I don't know if I've mentioned it here before but I've recently been more seriously thinking about creating a more impressive-looking, portfolio Web site. Or rather, I have the idea that it will serve two purposes: to be a "best of" my work as a whole, which I expect will be mostly recent things, but also, in a more interior part of the site, a best of my school sketchbooks, which you'd be able to browse through by clicking. That is why I wish to ask of anyone reading this: does this size of image (the full size one gets after clicking them, not the previews embedded here) provide an appropriate level of detail for this size of page (which I think is A5, if that's what half of an A4 page is)? I don't really think it does, not for the first of the images here; 940 × 670 pixels seems more appropriate to me but that may only be because I've been using my computer with the display set to the maximum resolution. There is also the issue that some earlier sketchbooks are A4-sized, double the hight or width of these (depending on which way round I draw in them) and I think it would be appropriate to convey some idea of the difference in size between them (if not making them actually as much as double, as what I've drawn in them tends to be simpler) while still fitting on most people's monitors without the need for scrolling.

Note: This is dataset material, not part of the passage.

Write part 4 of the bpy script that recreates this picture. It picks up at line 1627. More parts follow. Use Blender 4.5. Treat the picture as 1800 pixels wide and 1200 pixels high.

Current music: Rick Wakeman – "Anne Boleyn 'The Day Thou Gavest Lord Hath Ended'," "Wild Moors"

Monday, 24 August 2009

Very small update on new Ocelot series

Nord-Ouest's Web site has changed the title from Bergères et dragons to Dragons et princesses (though I suspect that even this might not end up being the final title) and, more disappointingly, the running time of each episode from 13 to 5 minutes. The number of episodes has also decreased – though quite sensibly, I believe, in this case – from 52 to 26, which still makes this his longest project since Gédéon.

Animafest in Zagreb, Croatia will in early June 2010 hold a Michel Ocelot retrospective as part of the festival, with screenings of three of his features and one of many of his shorter works, including Les Quatre Vœux; this screening is particularly notable, even for someone some distance away from Croatia, in that the Web page for it has some nice, proper stills, one of each of the segments, including several of which I haven't come across in this form before.

And lastly, a few notes on cinema releases: Gake no Ue no Ponyo is out in Australian cinemas tomorrow (tomorrow being Thursday, 27 August and Brendan and the Secret of Kells is to reach the Netherlands in September and the USA in October 2009.